Scene modeling code data
** START **

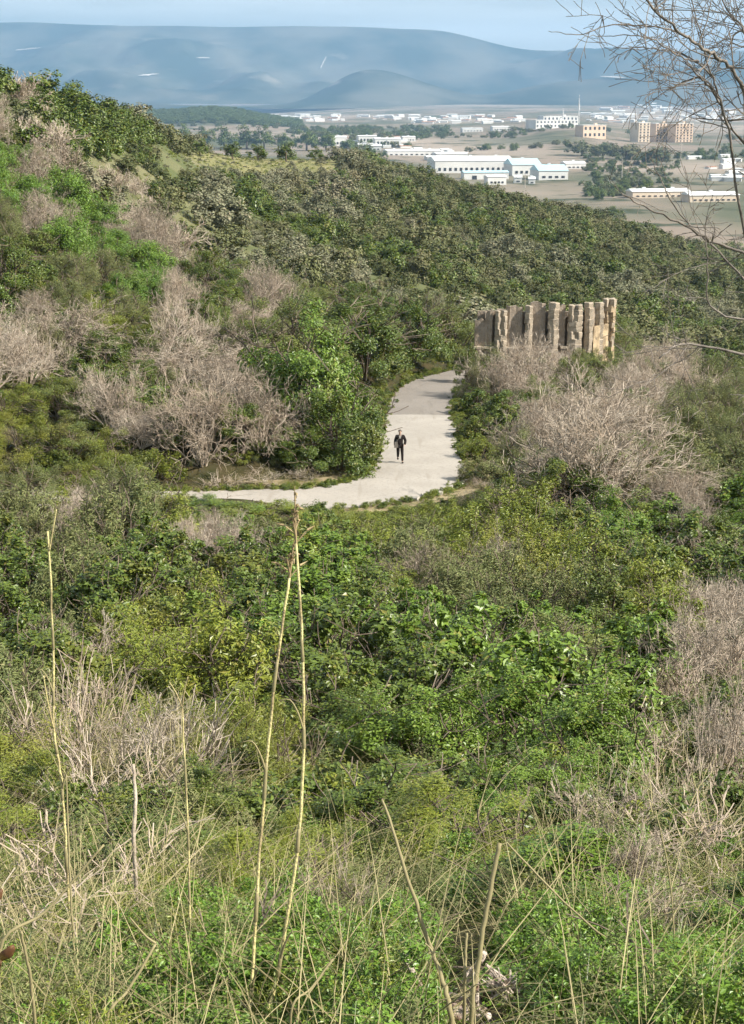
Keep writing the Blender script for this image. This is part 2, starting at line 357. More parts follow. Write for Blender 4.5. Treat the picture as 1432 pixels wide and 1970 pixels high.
# ------------------------------------------------------------------ ground sheet, mountains, haze
az = np.concatenate([np.linspace(-3.05, -.42, 40), np.linspace(-.40, .40, 170), np.linspace(.42, 3.05, 40)])
rr = np.concatenate([[.01], np.exp(np.linspace(math.log(.8), math.log(17000), 330))])
AZ, RR = np.meshgrid(az, rr); X = RR * np.sin(AZ); Y = RR * np.cos(AZ)
keep_back = np.where(np.abs(AZ) > 1.5, np.minimum(RR, 500 + 0 * RR), RR)
X = keep_back * np.sin(AZ); Y = keep_back * np.cos(AZ)
Z = H(X, Y)
nr, na = X.shape
idx = np.arange(nr * na).reshape(nr, na)
q = np.stack([idx[:-1, :-1], idx[:-1, 1:], idx[1:, 1:], idx[1:, :-1]], -1).reshape(-1, 4)
ground = link('ground', mesh_np('ground', np.stack([X, Y, Z], -1).reshape(-1, 3), q, M['ground'], smooth=True)); tag(ground, kind='structure')

def range_mesh(name, crest, y_base, y_crest, z_base, nx, ny, rough, seed):
    """crest: (px, py) skyline points read as true bearings and elevations at the crest's distance"""
    cp = np.array(crest, float); pxs = np.linspace(cp[0, 0], cp[-1, 0], nx)
    pys = np.interp(pxs, cp[:, 0], cp[:, 1])
    k = np.ones(9) / 9; pys = np.convolve(np.pad(pys, 4, 'edge'), k, 'valid')
    V = np.zeros((ny + 8, nx, 3))
    for i, (px, py) in enumerate(zip(pxs, pys)):
        c = at(px, py, y_crest)
        for j in range(ny + 8):
            t = j / (ny - 1); y = y_base + (y_crest - y_base) * t
            prof = t ** 1.25 if t <= 1 else 1 - (t - 1) * 2.2
            V[j, i] = (c[0] * (.55 * y / y_crest + .45), y, z_base + (c[2] - z_base) * prof)
    for j in range(ny + 8):
        t = min(1, j / (ny - 1)); amp = rough * math.sin(math.pi * min(1, t)) ** .8 + rough * .04
        for i in range(nx):
            v = V[j, i]
            nz = mnoise.multi_fractal(Vector((v[0] / 1500 + seed, v[1] / 2600, seed)), 1.0, 2.1, 6) - 1.0
            V[j, i, 2] += nz * amp
    idx = np.arange((ny + 8) * nx).reshape(ny + 8, nx)
    q = np.stack([idx[:-1, :-1], idx[:-1, 1:], idx[1:, 1:], idx[1:, :-1]], -1).reshape(-1, 4)
    o = link(name, mesh_np(name, V.reshape(-1, 3), q, M['mount'], smooth=True)); tag(o, kind='structure'); return o
mountains = range_mesh('mountains', [(-1500, 75), (-500, 55), (0, 42), (60, 40), (150, 47), (250, 51), (320, 49), (400, 52), (600, 50), (700, 52), (780, 56), (830, 55),
            (880, 62), (930, 77), (980, 90), (1020, 97), (1100, 97), (1200, 99), (1300, 99), (1432, 97), (2000, 110), (3200, 90)], 10600, 14200, -20, 420, 70, 250, 3.3)
foothills = range_mesh('hills', [(-800, 200), (300, 205), (560, 203), (610, 182), (660, 145), (700, 128), (740, 133), (800, 152), (870, 176), (930, 188), (990, 172),
            (1060, 160), (1150, 150), (1250, 140), (1330, 128), (1432, 120), (1800, 110), (2600, 150)], 9000, 10800, -40, 300, 40, 45, 9.1)

hz = MB().box((0, 8400, 290), (36000, 18400, 1060)).build('haze', None)
m, n, l, out = nt('haze_air'); pv = n.new('ShaderNodeVolumePrincipled')
pv.inputs['Color'].default_value = (.40, .67, 1.0, 1); pv.inputs['Density'].default_value = 7.0e-5; pv.inputs['Anisotropy'].default_value = .0
pv.inputs['Density Attribute'].default_value = ''; pv.inputs['Temperature Attribute'].default_value = ''
l.new(pv.outputs[0], out.inputs['Volume']); hz.data.materials.clear(); hz.data.materials.append(m)
tag(hz, 'pale blue haze over the valley and mountains', 'haze', kind='stuff')

# ------------------------------------------------------------------ road
def strip(name, pts, halfw, mat, zoff, thick, parent=None, wfun=None, seed=0.0):
    d = np.gradient(pts[:, :2], axis=0); d /= np.linalg.norm(d, axis=1, keepdims=True); nrm = np.stack([d[:, 1], -d[:, 0]], 1)
    n_ = len(pts); cols = []
    for s in (-1, -.5, 0, .5, 1):
        e = halfw * s + (np.array([snoise(np.array([i * .9]), np.array([s * 7.0 + seed]), 1.3, .5)[0] for i in range(n_)]) * .13 if abs(s) == 1 else 0)
        if wfun is not None and s > 0: e = e + wfun * s
        c = pts.copy(); c[:, :2] += nrm * np.reshape(e, (-1, 1)) if np.ndim(e) else nrm * e
        c[:, 2] += zoff + .03 * (1 - s * s); cols.append(c)
    lo0 = cols[0].copy(); lo0[:, 2] -= thick; lo1 = cols[-1].copy(); lo1[:, 2] -= thick
    G = np.stack([lo0] + cols + [lo1], 1); k = G.shape[1]; idx = np.arange(n_ * k).reshape(n_, k)
    q = np.stack([idx[:-1, :-1], idx[:-1, 1:], idx[1:, 1:], idx[1:, :-1]], -1).reshape(-1, 4)
    return link(name, mesh_np(name, G.reshape(-1, 3), q[:, ::-1], mat, smooth=False), parent)
JOIN = int(np.abs(ROADC[:, 1] - 90.0).argmin())
wf = np.exp(-((ROADC[:JOIN + 1, 1] - 72.5) / 3.2) ** 2) * .9 * (ROADC[:JOIN + 1, 0] > -2)
near_road = strip('road', ROADC[:JOIN + 1], 2.05, M['road'], .05, .35, None, wf); tag(near_road, kind='structure')
far_pts = ROADC[JOIN:].copy()
far_road = strip('road', far_pts, 2.0, M['road2'], .03, .35, None, None, 3.0); tag(far_road, kind='structure')
far_road.location.y = .05

M['earth'] = plain('dry_earth', (.36, .29, .175), (.25, .20, .115), 2.2, .95, .08, bump=.8, bscale=12, coord='Position', c=(.20, .185, .075), cs=.8)
def verge(i0, i1, o0, o1, w):
    P_ = ROADC[i0:i1]; d = np.gradient(P_[:, :2], axis=0); d /= np.linalg.norm(d, axis=1, keepdims=True); nm_ = np.stack([d[:, 1], -d[:, 0]], 1); n_ = len(P_); cols = []
    for k_ in range(9):
        e = o0 + (o1 - o0) * k_ / 8 * (.55 + .45 * np.sin(np.linspace(.25, 2.9, n_))) + (w[i0:i1] if w is not None else 0)
        q_ = P_[:, :2] + nm_ * e[:, None]; cols.append(np.concatenate([q_, (H(q_[:, 0], q_[:, 1]) + .05 - .1 * (k_ == 8))[:, None]], 1))
    G = np.stack(cols, 1); ix_ = np.arange(n_ * 9).reshape(n_, 9); o = link('verge', mesh_np('verge', G.reshape(-1, 3), np.stack([ix_[:-1, :-1], ix_[:-1, 1:], ix_[1:, 1:], ix_[1:, :-1]], -1).reshape(-1, 4), M['earth'], smooth=True)); tag(o, kind='structure'); return G[:, 4]
i0 = int(np.abs(ROADC[:, 0] + 9.5).argmin()); i1 = int(np.abs(ROADC[:, 1] - 75).argmin())
wfull = np.zeros(len(ROADC)); wfull[:JOIN + 1] = wf
VERGE = np.concatenate([verge(i0, i1 - 6, -1.9, -3.9, None), verge(int(np.abs(ROADC[:, 0] + 2.5).argmin()), i1 + 4, 1.95, 3.4, wfull)])
def on_verge(x, y, m=1.6): return float(np.hypot(VERGE[:, 0] - x, VERGE[:, 1] - y).min()) < m

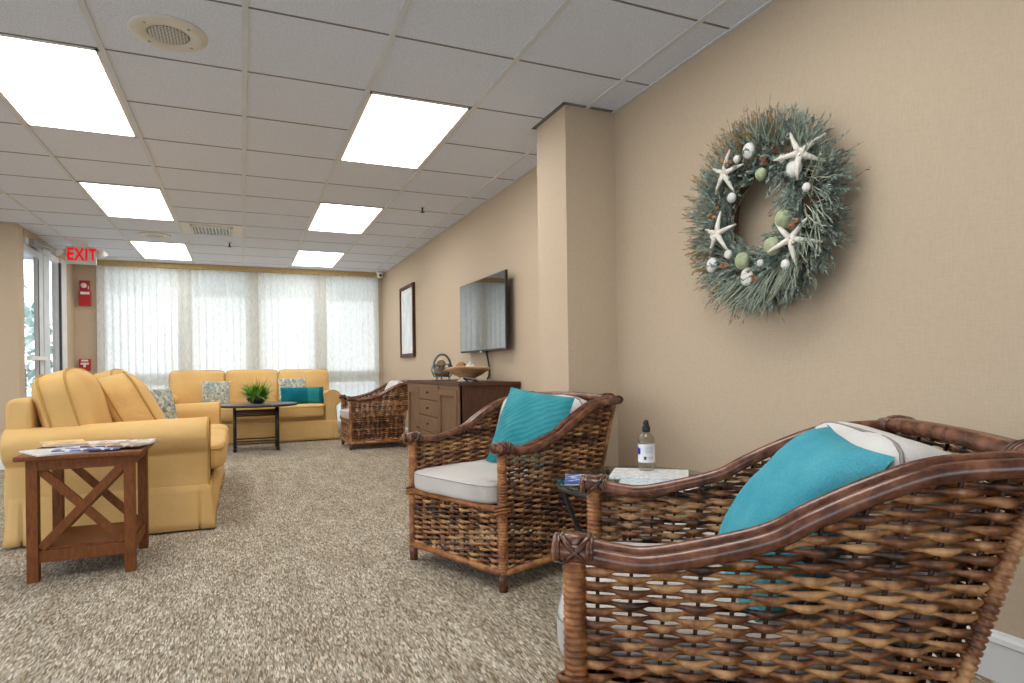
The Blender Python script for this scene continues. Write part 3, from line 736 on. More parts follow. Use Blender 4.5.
    s_ = MB(); s_.softbox(c, h, 7, 14, (0, 0, .2), .005, 5, seed=2); so = s_.build('seat_cushion', M['grey'], t)
    for zz in (.66,):
        pts = []
        for i in range(72):
            an = 2 * PI * i / 72; cx, cy = math.cos(an), math.sin(an); l = (abs(cx) ** 7 + abs(cy) ** 7) ** (1 / 7); q = (1 - abs(zz) ** 7) ** (1 / 7)
            pts.append((c[0] + cx / l * q * h[0] * 1.006, c[1] + cy / l * q * h[1] * 1.006, c[2] + zz * h[2]))
        b = MB(); b.tube(pts, .0018, 6, 0, True); b.build('cord', M['greyseam'], so)
    Ml = Matrix.Rotation(math.radians(-18), 3, 'X'); bh = (WH - .03, .095, .185); bc = (0, .225, .602)
    s_ = MB(); s_.softbox(bc, bh, 6, 14, (0, .25, .05), .006, 5, M=Ml, seed=8); bo = s_.build('back_cushion', M['white'], t)
    for yy in (-.7, .7):
        b = MB(); b.tube(cushion_cord(bh, 6, yy, bc, Ml), .004, 6, 0, True); b.build('cord', M['greyseam'], bo)
    return t
G = 'wicker armchairs along the right wall'
ch_near = make_armchair('rattan_armchair', 'largest wicker armchair in the foreground, with the rounded blue pillow', G)
ch_near.location = (1.06, 1.11, 0); ch_near.rotation_euler = (0, 0, math.radians(-123.7))
ch_mid = dup(ch_near, (1.233, 2.902, 0), math.radians(-69.3), 'wicker armchair with square teal pillow in front of the console cabinet')
ch_far = dup(ch_near, (1.53, 7.88, 0), math.radians(-90), 'far wicker armchair between the console cabinet and the blinds')
def local(ch, p): return Matrix.Translation(ch.location) @ ch.rotation_euler.to_matrix().to_4x4() @ Vector(p)
pillow('throw_pillow', .42, .40, .15, M['teal'], 'square teal quilted pillow leaning in the middle wicker armchair', 'pillow', local(ch_mid, (.08, -.054, .448)), math.radians(-69.3 + 5.3), math.radians(21.5), math.radians(6.5), 7, pinch=.04, jit=.004)
pillow('throw_pillow', .43, .42, .20, M['tealblue'], 'plump blue teal pillow in the foreground wicker armchair', 'pillow', local(ch_near, (.04, -.05, .445)), math.radians(-123.7 + .7), math.radians(36.6), math.radians(3.3), 8, pinch=.05)

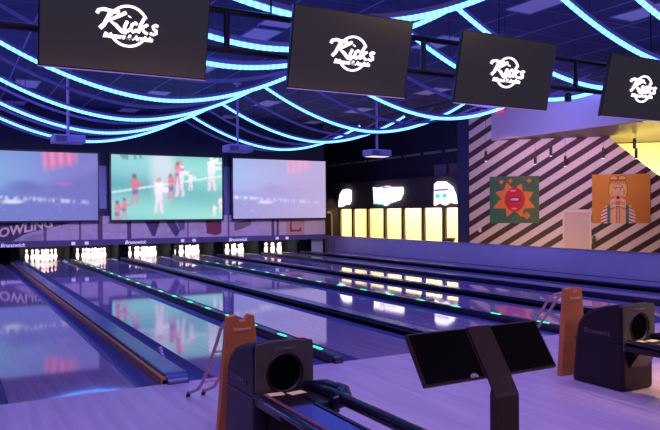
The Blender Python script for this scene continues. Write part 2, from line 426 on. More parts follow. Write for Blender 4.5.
for i, x in enumerate(narrow):
    D = empty('lane_divider', (x, 0, 0)); tag(D, nl[i], 'lane divider', 'narrow lane dividers')
    rounded_cap(0, .10, -.08, 17.9, -.15, .085, .08).build('divider_body', M_capdark, D, bevel=.012)
    MB().box(-.008, 0, 0, 17.9, .01, .04).build('edge_strip', M_brown if i == 1 else M_capdark, D)
    if i in (1, 2):
        for k in range(19):
            y = .42+.92*k
            MB().box(.02, .06, y-.10, y+.10, .083, .089).build('green_light', M_green, D)
tag(box('baseboard_right', M_capdark, 13.375, 13.4, 0, 17.8, -.16, -.01), kind='structure')

# partitions between the pin pits, backs and header
kx = [(-2.1,-1.865), (-.335,-.235), (1.295,1.565), (3.095,3.195), (4.725,4.995), (6.525,6.625), (8.155,8.425), (9.955,10.055), (11.585,11.855), (12.655, 12.70)]
for a, b_ in kx:
    c = (a+b_)/2; k = box('pit_partition', M_kick, -.05-(b_-a)/2+.05, (b_-a)/2, 0, 1.7, -.15, .72)
    k.location = (c, 17.92, 0); tag(k, 'black partition standing between neighbouring pin pits', 'partition', 'partitions between the pin pits')
for i, x in enumerate(LX):
    k = box('pit_curtain', M_curtain, -.235, 1.295 if i < 8 else .56, 0, .03, -.15, .9); k.location = (x, 19.66, 0)
    tag(k, 'dark curtain hanging at the back of a pin pit', 'curtain', 'curtains at the back of the pin pits')
    if 2 <= i <= 7:
        area('pit_light', (x+.53, 18.02, .62), (x+.53, 18.9, .12), 1.0, .07, 70, (1, .93, .88), math.radians(120))
tag(box('wall_behind_pins', M_kick, -4, 12.72, 19.72, 19.82, -.3, 1.5), kind='structure')

k = box('closing_board', mat('pale_pit_panel', (.40, .42, .38), .5), 12.12, 12.63, 17.96, 17.99, 0, .55); tag(k, 'pale panel closing the last pit beside the low violet wall', 'board')
# painted mural above the pins
def mural(u, v):
    X = -2.1+u*14.76; z = .70+v*.80
    n = rnoise(X*3, z*7, 1)*.5+rnoise(X*11, z*16, 2)*.5
    c = mix(lin(158, 140, 160), lin(190, 170, 180), n)
    if X > 9.5: c = mix(c, lin(205, 185, 165), (X-9.5)/2.5)
    dk = lin(66, 44, 84)
    if inpoly(X, z, [(-2.1, 1.5), (3.6, 1.5), (3.25, 1.32), (2.0, 1.02), (1.7, .93), (1.35, .72), (-2.1, .72)]): c = dk
    if inpoly(X, z, [(1.6, .70), (2.0, .95), (2.3, .95), (2.2, .70)]): c = mix(c, dk, .3)
    for a, b_ in ((2.28, 2.36), (3.37, 3.43), (7.06, 7.11), (8.58, 8.64)):
        if a < X < b_: c = mix(c, dk, .8)
    for a, b_ in ((3.96, 4.12), (4.93, 5.07), (10.33, 10.45), (10.55, 10.66)):
        if a < X < b_: c = lin(92, 52, 82)
    if inpoly(X, z, [(4.8, 1.5), (4.98, 1.15), (5.02, 1.15), (5.2, 1.5)]): c = dk
    if inpoly(X, z, [(5.45, 1.5), (6.15, 1.5), (5.9, .78), (5.8, .78)]): c = mix(dk, (0,0,0), .2)
    if inpoly(X, z, [(6.15, 1.5), (6.5, 1.5), (6.78, .95), (6.7, .76), (6.6, .76)]): c = dk
    if inpoly(X, z, [(6.65, 1.5), (7.0, 1.5), (6.95, 1.0), (6.78, .95), (6.72, 1.15)]): c = mix(dk, lin(120,100,150), .4)
    if inpoly(X, z, [(7.72, 1.5), (8.33, 1.5), (8.33, .84), (8.15, .76), (7.78, .84)]): c = lin(112, 36, 58)
    if inpoly(X, z, [(8.85, 1.22), (9.5, 1.35), (9.5, 1.12), (9.2, 1.0), (8.85, .9)]): c = mix(c, lin(80, 52, 70), .8)
    if 10.95 < X < 11.75: c = mix(c, lin(205, 130, 100), .75)
    for q in (((11.12, 1.25), (11.2, 1.25), (11.2, .86), (11.12, .86)), ((11.12, .92), (11.6, .92), (11.6, .84), (11.12, .84)), ((11.54, .92), (11.6, .92), (11.6, .99), (11.54, .99))):
        if inpoly(X, z, q): c = lin(110, 55, 50)
    return c
MU = empty('mural', (5.28, 17.83, 1.1)); tag(MU, 'long painted mural of old bowling signs under the projection screens', 'mural')
picture('mural_print', 14.76, .80, 620, 32, mural, MU, (0, 0, 0))
box('mural_board', M_kick, -7.38, 7.38, .002, .05, -.40, .40, MU)
text('lettering', 'BOWLING', .40, M_tan, (-3.66, -.006, .0), (PI/2, -.2, 0), MU, shear=.25, offset=.012)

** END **

AIM OF THE TASK
Everything from the line that contains "on. More parts follow. Write for Blender 4.5." to the line that contains "-.3, 1.5), kind='structure')" must be transcribed exactly, both end lines included.

WRITTEN SOLUTION
The Blender Python script for this scene continues. Write part 2, from line 426 on. More parts follow. Write for Blender 4.5.
for i, x in enumerate(narrow):
    D = empty('lane_divider', (x, 0, 0)); tag(D, nl[i], 'lane divider', 'narrow lane dividers')
    rounded_cap(0, .10, -.08, 17.9, -.15, .085, .08).build('divider_body', M_capdark, D, bevel=.012)
    MB().box(-.008, 0, 0, 17.9, .01, .04).build('edge_strip', M_brown if i == 1 else M_capdark, D)
    if i in (1, 2):
        for k in range(19):
            y = .42+.92*k
            MB().box(.02, .06, y-.10, y+.10, .083, .089).build('green_light', M_green, D)
tag(box('baseboard_right', M_capdark, 13.375, 13.4, 0, 17.8, -.16, -.01), kind='structure')

# partitions between the pin pits, backs and header
kx = [(-2.1,-1.865), (-.335,-.235), (1.295,1.565), (3.095,3.195), (4.725,4.995), (6.525,6.625), (8.155,8.425), (9.955,10.055), (11.585,11.855), (12.655, 12.70)]
for a, b_ in kx:
    c = (a+b_)/2; k = box('pit_partition', M_kick, -.05-(b_-a)/2+.05, (b_-a)/2, 0, 1.7, -.15, .72)
    k.location = (c, 17.92, 0); tag(k, 'black partition standing between neighbouring pin pits', 'partition', 'partitions between the pin pits')
for i, x in enumerate(LX):
    k = box('pit_curtain', M_curtain, -.235, 1.295 if i < 8 else .56, 0, .03, -.15, .9); k.location = (x, 19.66, 0)
    tag(k, 'dark curtain hanging at the back of a pin pit', 'curtain', 'curtains at the back of the pin pits')
    if 2 <= i <= 7:
        area('pit_light', (x+.53, 18.02, .62), (x+.53, 18.9, .12), 1.0, .07, 70, (1, .93, .88), math.radians(120))
tag(box('wall_behind_pins', M_kick, -4, 12.72, 19.72, 19.82, -.3, 1.5), kind='structure')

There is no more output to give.